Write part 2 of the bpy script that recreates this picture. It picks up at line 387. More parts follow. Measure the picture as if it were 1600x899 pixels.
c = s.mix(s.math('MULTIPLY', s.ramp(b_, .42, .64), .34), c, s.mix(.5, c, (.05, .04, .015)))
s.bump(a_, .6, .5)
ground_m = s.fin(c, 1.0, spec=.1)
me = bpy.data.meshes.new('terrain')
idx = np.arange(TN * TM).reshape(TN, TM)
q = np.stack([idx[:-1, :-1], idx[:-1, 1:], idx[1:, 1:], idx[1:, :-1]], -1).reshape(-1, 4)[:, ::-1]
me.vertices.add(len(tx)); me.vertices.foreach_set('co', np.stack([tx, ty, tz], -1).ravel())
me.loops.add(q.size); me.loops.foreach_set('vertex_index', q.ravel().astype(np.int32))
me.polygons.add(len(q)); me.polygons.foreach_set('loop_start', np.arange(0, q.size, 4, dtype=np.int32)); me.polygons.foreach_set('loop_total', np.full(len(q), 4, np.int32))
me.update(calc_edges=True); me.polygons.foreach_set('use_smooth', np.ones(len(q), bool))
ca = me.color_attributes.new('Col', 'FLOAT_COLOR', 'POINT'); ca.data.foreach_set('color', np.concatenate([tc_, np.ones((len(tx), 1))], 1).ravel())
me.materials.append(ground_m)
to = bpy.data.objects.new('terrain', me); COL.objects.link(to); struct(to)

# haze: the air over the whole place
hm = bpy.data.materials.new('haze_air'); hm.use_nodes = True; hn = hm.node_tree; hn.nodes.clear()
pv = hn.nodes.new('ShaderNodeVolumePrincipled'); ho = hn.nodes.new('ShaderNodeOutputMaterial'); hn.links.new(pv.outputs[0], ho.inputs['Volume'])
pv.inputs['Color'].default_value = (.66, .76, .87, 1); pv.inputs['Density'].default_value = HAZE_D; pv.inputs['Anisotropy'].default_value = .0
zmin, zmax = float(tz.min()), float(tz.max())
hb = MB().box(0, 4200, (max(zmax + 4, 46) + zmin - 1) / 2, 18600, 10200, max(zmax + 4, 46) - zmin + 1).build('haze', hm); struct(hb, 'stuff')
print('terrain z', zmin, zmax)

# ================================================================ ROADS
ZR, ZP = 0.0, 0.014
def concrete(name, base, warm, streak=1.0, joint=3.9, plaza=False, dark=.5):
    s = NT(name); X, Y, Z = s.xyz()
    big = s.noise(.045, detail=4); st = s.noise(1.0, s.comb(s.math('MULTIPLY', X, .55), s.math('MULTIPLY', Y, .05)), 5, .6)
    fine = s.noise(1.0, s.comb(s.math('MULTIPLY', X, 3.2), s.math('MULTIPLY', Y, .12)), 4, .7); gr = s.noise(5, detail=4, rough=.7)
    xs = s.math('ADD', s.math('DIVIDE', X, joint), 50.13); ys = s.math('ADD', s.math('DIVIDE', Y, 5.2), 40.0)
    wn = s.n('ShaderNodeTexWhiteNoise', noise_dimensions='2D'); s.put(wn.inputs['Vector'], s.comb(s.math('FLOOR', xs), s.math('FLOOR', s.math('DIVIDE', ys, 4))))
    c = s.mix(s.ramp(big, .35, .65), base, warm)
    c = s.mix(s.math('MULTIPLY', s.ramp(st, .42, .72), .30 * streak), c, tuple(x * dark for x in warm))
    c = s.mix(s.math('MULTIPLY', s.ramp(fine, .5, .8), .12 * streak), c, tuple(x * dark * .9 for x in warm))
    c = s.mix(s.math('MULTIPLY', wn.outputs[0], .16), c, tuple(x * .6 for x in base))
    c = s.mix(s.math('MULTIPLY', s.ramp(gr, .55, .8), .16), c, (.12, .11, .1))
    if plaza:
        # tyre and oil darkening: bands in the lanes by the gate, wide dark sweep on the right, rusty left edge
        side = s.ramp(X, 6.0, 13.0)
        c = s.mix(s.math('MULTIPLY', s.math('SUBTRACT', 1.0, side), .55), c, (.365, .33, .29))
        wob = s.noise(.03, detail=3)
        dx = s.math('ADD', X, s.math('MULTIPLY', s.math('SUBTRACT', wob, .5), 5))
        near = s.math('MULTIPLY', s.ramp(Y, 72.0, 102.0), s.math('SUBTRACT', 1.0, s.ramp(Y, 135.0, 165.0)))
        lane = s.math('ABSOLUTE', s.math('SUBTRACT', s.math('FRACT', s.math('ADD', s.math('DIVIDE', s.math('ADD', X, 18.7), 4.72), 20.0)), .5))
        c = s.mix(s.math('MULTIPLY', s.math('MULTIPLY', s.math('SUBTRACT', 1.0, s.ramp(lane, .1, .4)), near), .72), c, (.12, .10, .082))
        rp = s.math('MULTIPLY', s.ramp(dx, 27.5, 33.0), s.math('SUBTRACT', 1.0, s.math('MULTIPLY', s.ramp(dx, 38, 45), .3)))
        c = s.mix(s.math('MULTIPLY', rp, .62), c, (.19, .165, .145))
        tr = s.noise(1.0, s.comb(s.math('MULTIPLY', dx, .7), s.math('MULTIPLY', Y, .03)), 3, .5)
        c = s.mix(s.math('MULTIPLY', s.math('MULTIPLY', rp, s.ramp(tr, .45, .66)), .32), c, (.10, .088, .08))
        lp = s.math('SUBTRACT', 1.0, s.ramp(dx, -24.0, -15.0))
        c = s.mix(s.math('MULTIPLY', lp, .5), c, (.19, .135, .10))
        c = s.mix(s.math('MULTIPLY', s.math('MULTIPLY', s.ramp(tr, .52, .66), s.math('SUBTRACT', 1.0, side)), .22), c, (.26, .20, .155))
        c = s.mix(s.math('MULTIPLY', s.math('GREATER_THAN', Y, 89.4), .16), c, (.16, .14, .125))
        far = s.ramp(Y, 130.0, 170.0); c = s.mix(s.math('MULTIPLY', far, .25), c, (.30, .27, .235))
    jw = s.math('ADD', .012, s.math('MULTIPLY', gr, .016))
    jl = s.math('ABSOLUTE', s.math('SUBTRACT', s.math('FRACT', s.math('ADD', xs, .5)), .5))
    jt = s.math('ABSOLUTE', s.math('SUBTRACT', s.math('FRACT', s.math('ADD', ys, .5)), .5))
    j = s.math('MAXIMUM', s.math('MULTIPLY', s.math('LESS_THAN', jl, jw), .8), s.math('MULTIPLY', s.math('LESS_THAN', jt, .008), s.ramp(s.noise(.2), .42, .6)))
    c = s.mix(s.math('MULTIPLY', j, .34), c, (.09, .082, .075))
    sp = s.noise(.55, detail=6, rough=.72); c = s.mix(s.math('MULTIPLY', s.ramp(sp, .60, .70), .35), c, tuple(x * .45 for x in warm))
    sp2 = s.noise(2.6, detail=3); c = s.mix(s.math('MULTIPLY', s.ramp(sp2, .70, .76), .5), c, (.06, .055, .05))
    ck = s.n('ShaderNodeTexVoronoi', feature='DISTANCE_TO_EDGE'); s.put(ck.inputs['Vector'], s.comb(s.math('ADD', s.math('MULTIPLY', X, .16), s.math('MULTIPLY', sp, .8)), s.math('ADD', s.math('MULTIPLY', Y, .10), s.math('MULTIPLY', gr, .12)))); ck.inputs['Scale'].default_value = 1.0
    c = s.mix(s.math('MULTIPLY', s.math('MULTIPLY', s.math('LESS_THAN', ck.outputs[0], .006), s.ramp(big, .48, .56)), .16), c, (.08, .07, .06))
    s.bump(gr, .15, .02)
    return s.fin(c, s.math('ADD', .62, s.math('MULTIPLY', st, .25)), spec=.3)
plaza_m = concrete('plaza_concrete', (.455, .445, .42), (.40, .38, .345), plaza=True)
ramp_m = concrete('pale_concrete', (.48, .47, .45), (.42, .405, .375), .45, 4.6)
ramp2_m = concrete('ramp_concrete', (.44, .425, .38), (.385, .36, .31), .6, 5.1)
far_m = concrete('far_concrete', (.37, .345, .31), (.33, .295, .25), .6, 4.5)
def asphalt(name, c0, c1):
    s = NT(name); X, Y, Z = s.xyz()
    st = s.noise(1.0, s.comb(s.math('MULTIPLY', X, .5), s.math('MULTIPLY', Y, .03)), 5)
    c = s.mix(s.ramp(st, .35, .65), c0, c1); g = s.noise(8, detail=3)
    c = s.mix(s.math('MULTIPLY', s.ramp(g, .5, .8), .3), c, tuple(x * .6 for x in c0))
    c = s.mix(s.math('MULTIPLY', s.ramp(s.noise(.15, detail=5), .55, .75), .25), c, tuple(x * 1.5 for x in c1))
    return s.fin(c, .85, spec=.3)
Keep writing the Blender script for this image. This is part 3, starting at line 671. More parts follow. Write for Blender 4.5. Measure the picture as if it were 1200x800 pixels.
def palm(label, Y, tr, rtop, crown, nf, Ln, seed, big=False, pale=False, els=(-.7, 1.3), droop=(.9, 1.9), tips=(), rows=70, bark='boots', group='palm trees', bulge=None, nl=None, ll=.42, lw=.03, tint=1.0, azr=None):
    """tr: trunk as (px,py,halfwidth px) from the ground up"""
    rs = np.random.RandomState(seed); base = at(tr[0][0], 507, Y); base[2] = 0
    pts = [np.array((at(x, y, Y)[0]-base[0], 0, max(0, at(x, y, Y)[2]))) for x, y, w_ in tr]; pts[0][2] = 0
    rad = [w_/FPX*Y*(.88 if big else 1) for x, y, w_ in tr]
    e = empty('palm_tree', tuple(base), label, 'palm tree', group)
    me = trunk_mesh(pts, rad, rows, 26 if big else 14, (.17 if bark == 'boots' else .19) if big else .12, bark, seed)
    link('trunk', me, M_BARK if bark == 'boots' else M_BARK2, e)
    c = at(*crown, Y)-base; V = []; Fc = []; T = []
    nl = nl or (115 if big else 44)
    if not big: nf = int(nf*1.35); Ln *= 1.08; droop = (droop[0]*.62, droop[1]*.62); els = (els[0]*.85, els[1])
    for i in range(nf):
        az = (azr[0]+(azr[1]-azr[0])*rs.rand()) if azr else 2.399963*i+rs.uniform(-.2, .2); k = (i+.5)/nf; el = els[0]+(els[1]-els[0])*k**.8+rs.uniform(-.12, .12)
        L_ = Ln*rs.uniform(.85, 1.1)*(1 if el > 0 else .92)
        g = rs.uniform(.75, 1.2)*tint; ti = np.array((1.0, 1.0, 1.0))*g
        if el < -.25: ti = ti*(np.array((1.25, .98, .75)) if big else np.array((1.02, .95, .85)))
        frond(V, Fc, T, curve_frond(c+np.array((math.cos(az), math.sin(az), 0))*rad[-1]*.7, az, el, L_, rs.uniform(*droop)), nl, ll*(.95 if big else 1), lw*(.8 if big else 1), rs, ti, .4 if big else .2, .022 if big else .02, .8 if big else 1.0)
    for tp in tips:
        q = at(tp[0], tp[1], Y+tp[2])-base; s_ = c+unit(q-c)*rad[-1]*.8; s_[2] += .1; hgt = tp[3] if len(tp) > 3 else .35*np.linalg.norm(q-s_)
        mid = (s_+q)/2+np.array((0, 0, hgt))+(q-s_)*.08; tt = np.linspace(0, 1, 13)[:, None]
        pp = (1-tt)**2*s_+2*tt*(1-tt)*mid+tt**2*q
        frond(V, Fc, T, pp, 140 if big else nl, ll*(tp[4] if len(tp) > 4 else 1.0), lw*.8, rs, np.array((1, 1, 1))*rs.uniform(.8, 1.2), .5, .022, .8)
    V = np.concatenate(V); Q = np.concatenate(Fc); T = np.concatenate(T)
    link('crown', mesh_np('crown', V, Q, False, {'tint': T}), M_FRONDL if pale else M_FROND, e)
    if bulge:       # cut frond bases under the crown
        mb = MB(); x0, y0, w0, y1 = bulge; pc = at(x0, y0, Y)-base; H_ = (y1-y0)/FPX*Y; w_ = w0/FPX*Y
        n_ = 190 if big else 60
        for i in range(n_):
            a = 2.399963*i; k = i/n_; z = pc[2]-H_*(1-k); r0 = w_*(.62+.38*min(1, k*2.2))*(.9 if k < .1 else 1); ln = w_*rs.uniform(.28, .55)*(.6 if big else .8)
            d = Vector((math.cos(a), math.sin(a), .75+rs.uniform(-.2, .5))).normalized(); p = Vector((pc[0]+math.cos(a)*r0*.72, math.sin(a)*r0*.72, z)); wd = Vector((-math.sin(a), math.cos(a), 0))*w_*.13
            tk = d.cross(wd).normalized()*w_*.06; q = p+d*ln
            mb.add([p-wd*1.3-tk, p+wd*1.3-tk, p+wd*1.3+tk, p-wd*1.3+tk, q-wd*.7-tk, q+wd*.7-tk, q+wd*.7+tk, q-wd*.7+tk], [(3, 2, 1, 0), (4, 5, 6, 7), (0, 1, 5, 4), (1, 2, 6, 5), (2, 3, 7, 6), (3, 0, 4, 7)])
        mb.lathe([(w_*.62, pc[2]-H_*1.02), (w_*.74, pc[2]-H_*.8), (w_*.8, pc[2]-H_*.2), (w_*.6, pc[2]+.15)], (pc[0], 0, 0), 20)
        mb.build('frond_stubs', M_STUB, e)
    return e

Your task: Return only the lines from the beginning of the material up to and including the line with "to = bpy.data.objects.new('terrain', me);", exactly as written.

Complete response:
Write part 2 of the bpy script that recreates this picture. It picks up at line 387. More parts follow. Measure the picture as if it were 1600x899 pixels.
c = s.mix(s.math('MULTIPLY', s.ramp(b_, .42, .64), .34), c, s.mix(.5, c, (.05, .04, .015)))
s.bump(a_, .6, .5)
ground_m = s.fin(c, 1.0, spec=.1)
me = bpy.data.meshes.new('terrain')
idx = np.arange(TN * TM).reshape(TN, TM)
q = np.stack([idx[:-1, :-1], idx[:-1, 1:], idx[1:, 1:], idx[1:, :-1]], -1).reshape(-1, 4)[:, ::-1]
me.vertices.add(len(tx)); me.vertices.foreach_set('co', np.stack([tx, ty, tz], -1).ravel())
me.loops.add(q.size); me.loops.foreach_set('vertex_index', q.ravel().astype(np.int32))
me.polygons.add(len(q)); me.polygons.foreach_set('loop_start', np.arange(0, q.size, 4, dtype=np.int32)); me.polygons.foreach_set('loop_total', np.full(len(q), 4, np.int32))
me.update(calc_edges=True); me.polygons.foreach_set('use_smooth', np.ones(len(q), bool))
ca = me.color_attributes.new('Col', 'FLOAT_COLOR', 'POINT'); ca.data.foreach_set('color', np.concatenate([tc_, np.ones((len(tx), 1))], 1).ravel())
me.materials.append(ground_m)
to = bpy.data.objects.new('terrain', me); COL.objects.link(to); struct(to)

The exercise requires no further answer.